The exercise:
Write out the whole listing again, exactly as given.

Collected data:
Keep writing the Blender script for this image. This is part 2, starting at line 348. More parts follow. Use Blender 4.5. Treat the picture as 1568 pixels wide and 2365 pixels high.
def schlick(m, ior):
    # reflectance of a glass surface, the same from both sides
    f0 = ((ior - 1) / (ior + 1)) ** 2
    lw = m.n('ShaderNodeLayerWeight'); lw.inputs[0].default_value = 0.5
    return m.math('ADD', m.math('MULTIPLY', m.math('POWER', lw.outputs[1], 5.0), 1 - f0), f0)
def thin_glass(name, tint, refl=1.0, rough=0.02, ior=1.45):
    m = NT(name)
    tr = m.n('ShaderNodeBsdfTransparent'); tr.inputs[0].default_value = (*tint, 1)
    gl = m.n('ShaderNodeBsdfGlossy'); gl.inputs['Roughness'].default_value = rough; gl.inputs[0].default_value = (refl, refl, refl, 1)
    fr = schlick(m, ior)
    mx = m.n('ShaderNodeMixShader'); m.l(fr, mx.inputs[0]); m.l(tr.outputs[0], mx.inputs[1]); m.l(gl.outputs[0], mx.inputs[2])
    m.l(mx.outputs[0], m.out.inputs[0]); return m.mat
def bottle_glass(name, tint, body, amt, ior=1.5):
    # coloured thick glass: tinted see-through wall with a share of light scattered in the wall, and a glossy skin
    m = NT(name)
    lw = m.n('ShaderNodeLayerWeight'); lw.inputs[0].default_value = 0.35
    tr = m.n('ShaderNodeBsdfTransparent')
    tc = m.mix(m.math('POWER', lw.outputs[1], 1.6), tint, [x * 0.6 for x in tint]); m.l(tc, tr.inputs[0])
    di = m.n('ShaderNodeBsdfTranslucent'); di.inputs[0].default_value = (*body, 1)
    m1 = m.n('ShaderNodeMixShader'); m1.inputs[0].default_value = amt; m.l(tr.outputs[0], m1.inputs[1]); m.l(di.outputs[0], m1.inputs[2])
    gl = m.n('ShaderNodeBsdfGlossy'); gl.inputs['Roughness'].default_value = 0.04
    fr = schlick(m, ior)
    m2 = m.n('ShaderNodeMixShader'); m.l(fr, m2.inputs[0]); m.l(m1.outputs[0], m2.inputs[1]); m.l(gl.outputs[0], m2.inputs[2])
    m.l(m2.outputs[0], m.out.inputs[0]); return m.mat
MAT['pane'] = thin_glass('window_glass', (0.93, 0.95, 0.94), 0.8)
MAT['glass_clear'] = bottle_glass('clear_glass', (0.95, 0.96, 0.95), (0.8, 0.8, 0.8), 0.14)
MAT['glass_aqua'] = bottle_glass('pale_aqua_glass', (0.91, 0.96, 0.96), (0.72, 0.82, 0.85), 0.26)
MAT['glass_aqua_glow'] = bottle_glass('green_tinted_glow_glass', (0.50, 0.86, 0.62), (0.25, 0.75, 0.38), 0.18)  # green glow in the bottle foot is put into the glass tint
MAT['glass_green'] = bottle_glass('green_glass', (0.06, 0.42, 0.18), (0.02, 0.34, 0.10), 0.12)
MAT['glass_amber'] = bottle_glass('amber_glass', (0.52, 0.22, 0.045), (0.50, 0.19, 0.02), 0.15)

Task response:
Keep writing the Blender script for this image. This is part 2, starting at line 348. More parts follow. Use Blender 4.5. Treat the picture as 1568 pixels wide and 2365 pixels high.
def schlick(m, ior):
    # reflectance of a glass surface, the same from both sides
    f0 = ((ior - 1) / (ior + 1)) ** 2
    lw = m.n('ShaderNodeLayerWeight'); lw.inputs[0].default_value = 0.5
    return m.math('ADD', m.math('MULTIPLY', m.math('POWER', lw.outputs[1], 5.0), 1 - f0), f0)
def thin_glass(name, tint, refl=1.0, rough=0.02, ior=1.45):
    m = NT(name)
    tr = m.n('ShaderNodeBsdfTransparent'); tr.inputs[0].default_value = (*tint, 1)
    gl = m.n('ShaderNodeBsdfGlossy'); gl.inputs['Roughness'].default_value = rough; gl.inputs[0].default_value = (refl, refl, refl, 1)
    fr = schlick(m, ior)
    mx = m.n('ShaderNodeMixShader'); m.l(fr, mx.inputs[0]); m.l(tr.outputs[0], mx.inputs[1]); m.l(gl.outputs[0], mx.inputs[2])
    m.l(mx.outputs[0], m.out.inputs[0]); return m.mat
def bottle_glass(name, tint, body, amt, ior=1.5):
    # coloured thick glass: tinted see-through wall with a share of light scattered in the wall, and a glossy skin
    m = NT(name)
    lw = m.n('ShaderNodeLayerWeight'); lw.inputs[0].default_value = 0.35
    tr = m.n('ShaderNodeBsdfTransparent')
    tc = m.mix(m.math('POWER', lw.outputs[1], 1.6), tint, [x * 0.6 for x in tint]); m.l(tc, tr.inputs[0])
    di = m.n('ShaderNodeBsdfTranslucent'); di.inputs[0].default_value = (*body, 1)
    m1 = m.n('ShaderNodeMixShader'); m1.inputs[0].default_value = amt; m.l(tr.outputs[0], m1.inputs[1]); m.l(di.outputs[0], m1.inputs[2])
    gl = m.n('ShaderNodeBsdfGlossy'); gl.inputs['Roughness'].default_value = 0.04
    fr = schlick(m, ior)
    m2 = m.n('ShaderNodeMixShader'); m.l(fr, m2.inputs[0]); m.l(m1.outputs[0], m2.inputs[1]); m.l(gl.outputs[0], m2.inputs[2])
    m.l(m2.outputs[0], m.out.inputs[0]); return m.mat
MAT['pane'] = thin_glass('window_glass', (0.93, 0.95, 0.94), 0.8)
MAT['glass_clear'] = bottle_glass('clear_glass', (0.95, 0.96, 0.95), (0.8, 0.8, 0.8), 0.14)
MAT['glass_aqua'] = bottle_glass('pale_aqua_glass', (0.91, 0.96, 0.96), (0.72, 0.82, 0.85), 0.26)
MAT['glass_aqua_glow'] = bottle_glass('green_tinted_glow_glass', (0.50, 0.86, 0.62), (0.25, 0.75, 0.38), 0.18)  # green glow in the bottle foot is put into the glass tint
MAT['glass_green'] = bottle_glass('green_glass', (0.06, 0.42, 0.18), (0.02, 0.34, 0.10), 0.12)
MAT['glass_amber'] = bottle_glass('amber_glass', (0.52, 0.22, 0.045), (0.50, 0.19, 0.02), 0.15)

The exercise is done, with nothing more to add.